Joseph Rudyard Kipling ( RUD-yərd; 30 December 1865 – 18 January 1936) was an English novelist, short-story writer, poet, and journalist. He was born in British India, which inspired much of his work.
Kipling's works of fiction include the Jungle Book duology (The Jungle Book, 1894; The Second Jungle Book, 1895), Kim (1901), the Just So Stories (1902) and many short stories, including "The Man Who Would Be King" (1888). His poems include "Mandalay" (1890), "Gunga Din" (1890), "The Gods of the Copybook Headings" (1919), "The White Man's Burden" (1899), and "If—" (1910). He is seen as an innovator in the art of the short story. His children's books are classics; one critic noted "a versatile and luminous narrative gift".
Kipling in the late 19th and early 20th centuries was among the United Kingdom's most popular writers. Henry James said "Kipling strikes me personally as the most complete man of genius, as distinct from fine intelligence, that I have ever known." In 1907, he was awarded the Nobel Prize in Literature, as the first English-language writer to receive the prize, and at 41, its youngest recipient to date. He was also sounded out for the British Poet Laureateship and several times for a knighthood, but declined both. Following his death in 1936, his ashes were interred at Poets' Corner, part of the South Transept of Westminster Abbey.

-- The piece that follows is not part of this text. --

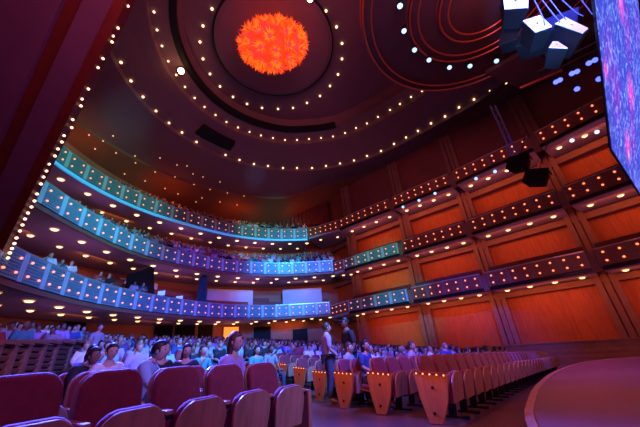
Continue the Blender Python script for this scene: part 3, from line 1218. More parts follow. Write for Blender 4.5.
o = m.build('drape', M_teal, origin=a)
tag(o, 'dark teal drape hanging at the middle of the lowest tier', 'drape')
for (x, y, d_, lab) in ((161, 293, 25.4, 'control desk with a small blue monitor on the lowest tier by the black screen'), (179, 298, 26.6, 'control desk with a glowing blue monitor beside the teal drape')):
    p = at_d(x, y, d_)
    root = tag(empty('control_desk', p), lab, 'desk')
    m = MB()
    m.box((0, 0, -.35), (1.6, .7, .08))
    for s_ in (-.7, .7):
        m.box((s_, 0, -.7), (.08, .6, .65))
    m.build('desk_table', M_blackmetal, root)
    m = MB()
    m.box((0, .1, 0), (.62, .06, .4))
    m.box((0, .12, -.25), (.1, .1, .2))
    m.build('monitor_case', M_black, root)
    m = MB()
    m.box((0, .06, 0), (.56, .02, .34))
    m.build('monitor_screen', M_screenblue, root)

# ------------------------------------------------------------------ louvred partition at left with raised terrace
PT = []
for (px_, d_) in ((-40, 8.0), (0, 8.6), (30, 9.8), (58, 11.6), (84, 14.2)):
    q = at_d(px_, 341, d_)
    PT.append(Vector((q.x, q.y)))
PTZ = [at_d(px_, 340.5, d_).z for (px_, d_) in ((-40, 8.0), (0, 8.6), (30, 9.8), (58, 11.6), (84, 14.2))]
m = MB()
tw = offset(PT, 5.5, (0, 13))
nseg = len(PT)
part = empty('louvred_partition', (PT[0].x, PT[0].y, fz(*PT[0])))
tag(part, 'dark wooden partition of louvred panels at the left edge of the seating', 'partition')
LV0 = Vector(part.location)
for i in range(nseg - 1):
    for h_ in range(2):
        A_, B_ = PT[i].lerp(PT[i + 1], h_ / 2), PT[i].lerp(PT[i + 1], (h_ + 1) / 2)
        d = (B_ - A_).normalized()
        n = Vector((-d.y, d.x))
        rot = Matrix(((d.x, n.x, 0), (d.y, n.y, 0), (0, 0, 1)))
        mid = (A_ + B_) / 2
        L = (B_ - A_).length
        z0 = PTZ[i] + (PTZ[i + 1] - PTZ[i]) * (h_ + .5) / 2 - 1.1
        b = MB()
        b.box((mid.x + n.x * .06, mid.y + n.y * .06, z0 - .35), (L, .05, .8), rot)
        for k in range(7):
            b.box((mid.x, mid.y, z0 + .1 + k * .135), (L - .1, .04, .085), rot @ Matrix.Rotation(R(25), 3, 'X'))
        b.box((mid.x + n.x * .06, mid.y + n.y * .06, z0 + .5), (L, .03, 1.0), rot, mi=1)
        for q in (A_ + d * .05, B_ - d * .05):
            b.box((q.x, q.y, z0 + .5), (.1, .1, 1.04), rot)
        b.box((mid.x, mid.y, z0 + 1.06), (L, .2, .08), rot)
        b.build('louvre_panel', [M_louvre, M_black], part, origin=LV0, loc=(0, 0, 0))

# ------------------------------------------------------------------ auditorium seats
def rounded(w, h, r, n=5, bulge=0.0, taper=1.0):
    """outline of an upright rounded rectangle (x,z), base at z=0, bottom scaled by taper"""
    pts = []
    for (cx, cz, a0) in ((w / 2 - r, h - r, 0), (-w / 2 + r, h - r, 90)):
        for k in range(n + 1):
            a = R(a0 + 90 * k / n)
            pts.append((cx + r * cos(a), cz + r * sin(a) ))
    pts += [(-w / 2 * taper, 0), (w / 2 * taper, 0)]
    top = [(x, z + bulge * (1 - (2 * x / w) ** 2) * (1 if z > h * .5 else 0)) for x, z in pts]
    return top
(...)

Kipling's subsequent reputation has changed with the political and social climate of the age. The contrasting views of him continued for much of the 20th century. Literary critic Douglas Kerr wrote: "[Kipling] is still an author who can inspire passionate disagreement and his place in literary and cultural history is far from settled. But as the age of the European empires recedes, he is recognised as an incomparable, if controversial, interpreter of how empire was experienced. That, and an increasing recognition of his extraordinary narrative gifts, make him a force to be reckoned with."